Implement backend-specific synchronization (Metal: didModifyRange, Vulkan: staging buffers).
Metrics:
Profile CPU/GPU memory usage with blender --debug-gpu. - Spatial Mesh Sorting
Features:
Develop an operator for spatial sorting on sculpt mode entry.
Intergration with BKE_pbvh to handle sorted/unsorted indices via IndexMask.
Undo/Redo: Optimize undo/redo handling for sorted meshes. - Performance Reports
Benchmarks: Compare pre/post-optimization metrics for:
Memory usage, CPU-GPU copy time reduced and memory overhead lowered.
Sculpt mode entry times for large face mesh.
Brush stroke lantency and sculpting FPS (using CPU and GPU profiling tools). - Documentation
User Guide: How to enabling spatial sorting via operator panel.
Technical Docs: GPU buffer API changes and spatial sorting integration.
Projects Details
- Direct GPU Vertex Buffers
Current Problem:
The function sculpt_batches_get() extracts dirty nodes from the PBVH and creates SculptBatch vectors by allocating CPU buffers and then copying data to the GPU. This extra step increases peak memory usage and delays sculpting responsiveness.
Proposed Solution:
Allocation: Use GPU_vertbuf_alloc() upfront for Metal/Vulkan.
Parallel Extraction:
Thread-local stack buffers (e.g., thread_local float tls_buffer[len]) for per-node data.
Chunked uploads to avoid GPU read/write conflicts.
Synchronization:
Metal: [MTLBuffer didModifyRange] post-extraction.
Vulkan: vkCmdPipelineBarrier after staging buffer copies. - Spatially Sorted Meshes
Current Problem:
Mesh elements (vertices, faces) are accessed indirectly via index arrays, resulting in scattered memory access patterns.
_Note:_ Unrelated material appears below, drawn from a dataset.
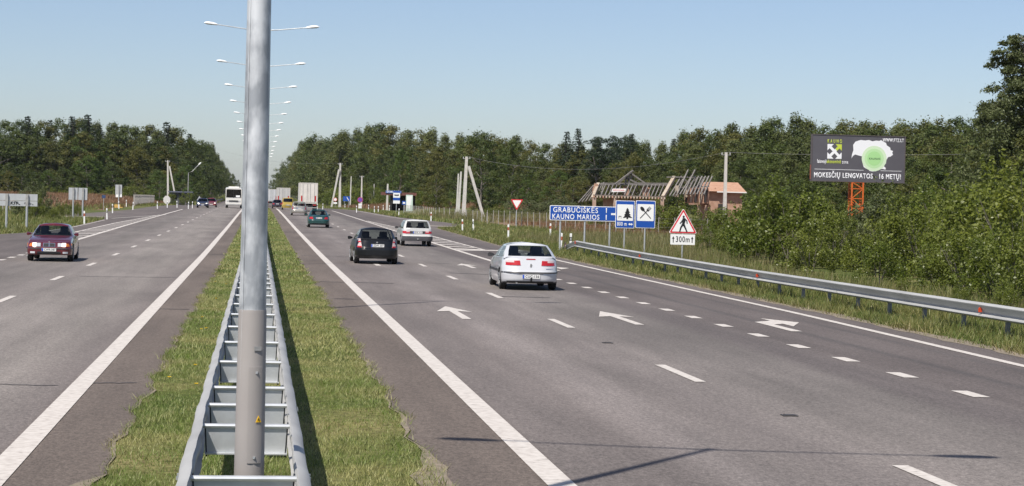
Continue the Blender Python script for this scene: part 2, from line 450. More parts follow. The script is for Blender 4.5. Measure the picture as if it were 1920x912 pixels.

This fragmentation hinders performance during sculpt operations.
Proposed Solution:
Spatial Sorting:
Reorder Mesh::CustomData based on BVH node spatial bounds, rebuild the BVH after sorting to make sure BVH reference contiguous vertex ranges.
Add a Sculpt Mode operator to trigger sorting on demand.
IndexMask Integration: Integrate IndexMask::from_range() to handle our sorted indices.
Undo/Redo Optimization:
Track deltas (changes in vertex order) instead of full mesh snapshots.
Store pre-sorted indices in SculptUndoNode to minimize memory overhead.
Project Schedule
Total Duration: 12 weeks (May 27 – August 26)
Weeks 1-2
• Discuss design with mentors
• Set up development environment, profiling tools and benchmarks pre-optimization
Weeks 3-4
• Implement Direct GPU Vertex Buffers with stack-based chunking.
• Benchmark memory usage.
Weeks 5-6
• Optimize parallel GPU writes and validate thread safety.
• Handle different backend APIs and address API-specific chanllenges.
Weeks 7-8
• Develop the spatial sorting operator
• Integrate with IndexMask support.
Weeks 9-10
• Profile sorting impact on sculpting workflows
• Refine undo/redo handling.
Weeks 11-12
• Final testing, documentation, and code cleanup.
Buffer (1 week)
• Contingency for unexpected delays.
The schedule is subject to dynamic adjustments based on progress and mentor feedback. I am fully available this summer, allowing flexibility to extend the schedule if necessary.
Bio
I am a computer science student at the University of Montreal with a passion for graphics and high-performance rendering. My experience as a technical artist in the game industry has given me firsthand familiarity with Blender as a user. I am now pursuing a career as a graphics engineer, and contributing to Blender’s open-source development aligns perfectly with my skills and interests.
My background includes:
• GPU Programming: Proficiency in Vulkan and OpenGL.
• BVH Structures: Experience with acceleration structures from C++ ray tracing projects.
• Rendering Pipelines: A deep understanding of rendering pipelines and strong C++ proficiency.
My previous work in rendering and exposure to GPU pipelines motivates me to refine Blender’s sculpting performance. I have already begun familiarizing myself with Blender’s project structure and am eager to tackle the complexities of its sculpting pipeline, achieving smoother and more efficient sculpting experiences for users.